Le vouloir en soi est non sensible. Or c’est via la sensibilité que nous avons un vouloir d’objets. Le sujet-objet en tant que phénomène est empiriquement un vouloir-vivre via un vouloir d’objets, mais en tant que chose en soi c’est un vouloir non sensible, donc non orienté vers des objets, et par conséquent nullement orienté non plus vers le vivre qui dépend d’objets, c’est-à-dire qui dépend de la nature. C’est, alors, ou bien un vouloir du non-être ou bien un vouloir de la vie sans Sorge après la mort, c’est-à-dire sans l’horizon de la mort présent dans la nature. La croyance en l’au-delà n’est pas due à une quelconque peur de la mort chez le vouloir-vivre naturel mais à un vouloir-mourir à la nature sensible ; et l’incrédulité est un vouloir-mourir absolu.

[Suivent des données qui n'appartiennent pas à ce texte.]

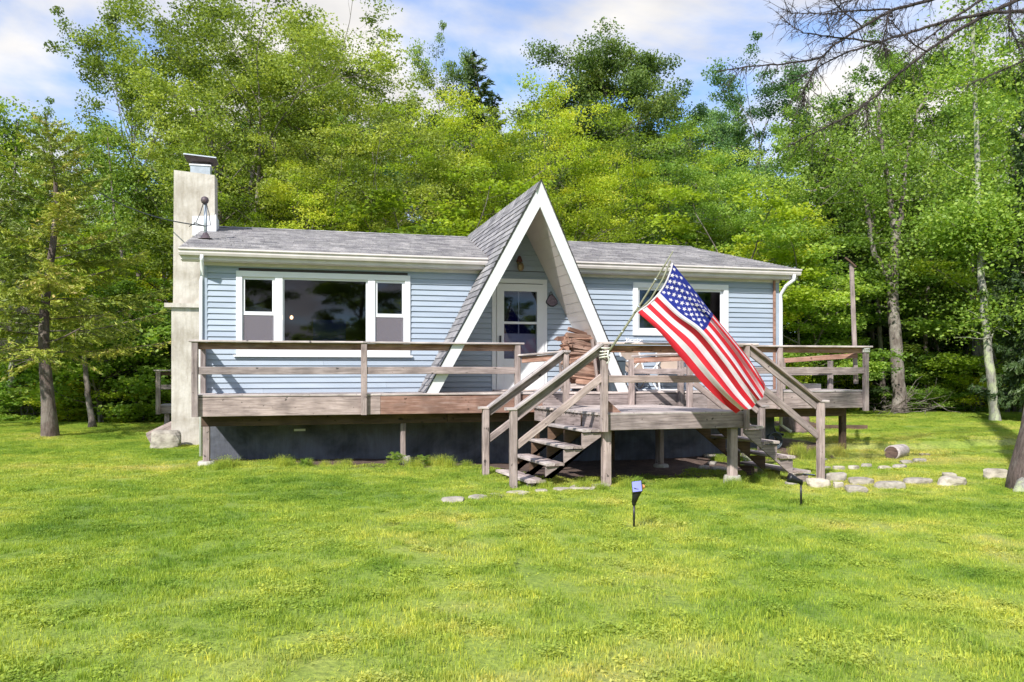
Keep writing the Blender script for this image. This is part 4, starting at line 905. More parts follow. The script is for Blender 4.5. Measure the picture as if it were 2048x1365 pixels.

Néanmoins, en soi le vouloir non sensible ne peut être vouloir d’une vie hors de la nature, car il est hors de la nature (on ne peut vouloir ce qui ne nous manque pas) ; ce vouloir de non-nature n’est qu’un vouloir du sujet-objet en tant que phénomène au service du vouloir en soi, qui ne peut plus être dès lors que vouloir du non-être, ce qui est la thèse de Mainländer, à savoir que l’Un doit passer par l’être phénoménal, naturel, cette nature et cette vie, pour atteindre le non-être, par le biais de la fin du monde. Dans le monde l’Un est déjà terminé en tant qu’un et dans la fin du monde il sera terminé en tant qu’être.